外周部には15°毎に等間隔に並べられた22の歯があり、2つ分を欠歯とする事でピストン位置と1-4と2-3の判別を行っています。
これをエンジンスタートの為にセルモーターを使ってクランキングして、ピックアップコイルセンサーで発生する電圧信号波形をフルコンのトリガ―モニターで確認してみます。
縦軸は電圧、横軸は時間を表しています。
波形の横センターは0ボルト(アース)で、フラットな部分は歯の無い部分を表し、上下の振幅がピックアップコイルで発生する電圧と言う事になります。
この電圧は、ローターの歯がピックアップコイルを通過する際のスピードが高くなる程大きく振れますが、一回転に二回程電圧の振れが小さくなるところがありながら、波の間隔が広がる部分があるのがわかります。

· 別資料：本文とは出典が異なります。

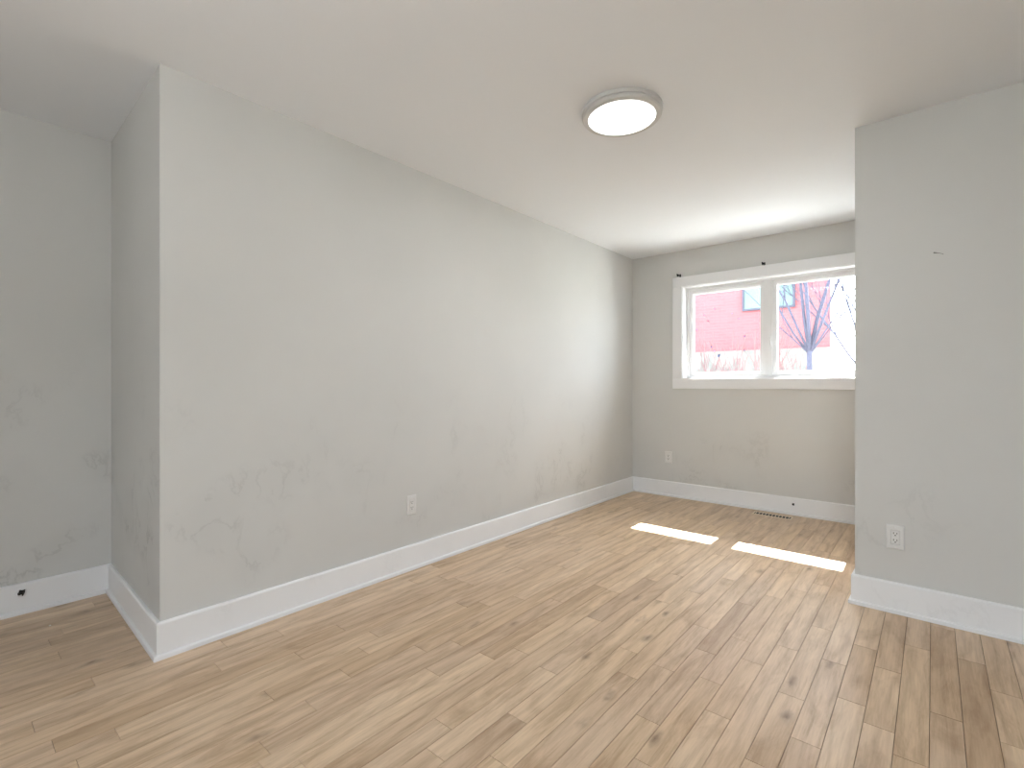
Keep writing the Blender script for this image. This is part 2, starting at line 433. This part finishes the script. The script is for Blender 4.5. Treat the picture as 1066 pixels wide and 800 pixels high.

これはピックアップローターの速度が一定では無く、1回転毎に2回遅くなる事を意味しますが、4サイクルマルチエンジンの場合、クランクが180°回転する毎に4つの内いずれかの気筒が圧縮工程に入り、その都度クランク速度が遅くなる為です。
ちなみに通常のエンジンでは、圧縮上死点前でイグニッションプラグにスパークさせるのが普通ですが、その状態でクランクスピードが遅くなっている事が検知できない場合、想定したクランク角度でスパーク出来ない事になってしまいます。
このローターの様に歯数が多いと良いのですが、旧来の車両の様に歯の数が1~3程度のシステムの場合、本来設定した筈の点火時期より早過ぎるタイミングで実際にはスパークが起こりますので、特にバッテリーやセルモーターが消耗しているとそれが顕著になってキャブレターからのバックファイヤーが発生したり、ピストンの蹴り戻しによってワンウェイクラッチの消耗が早くなったりする事があります。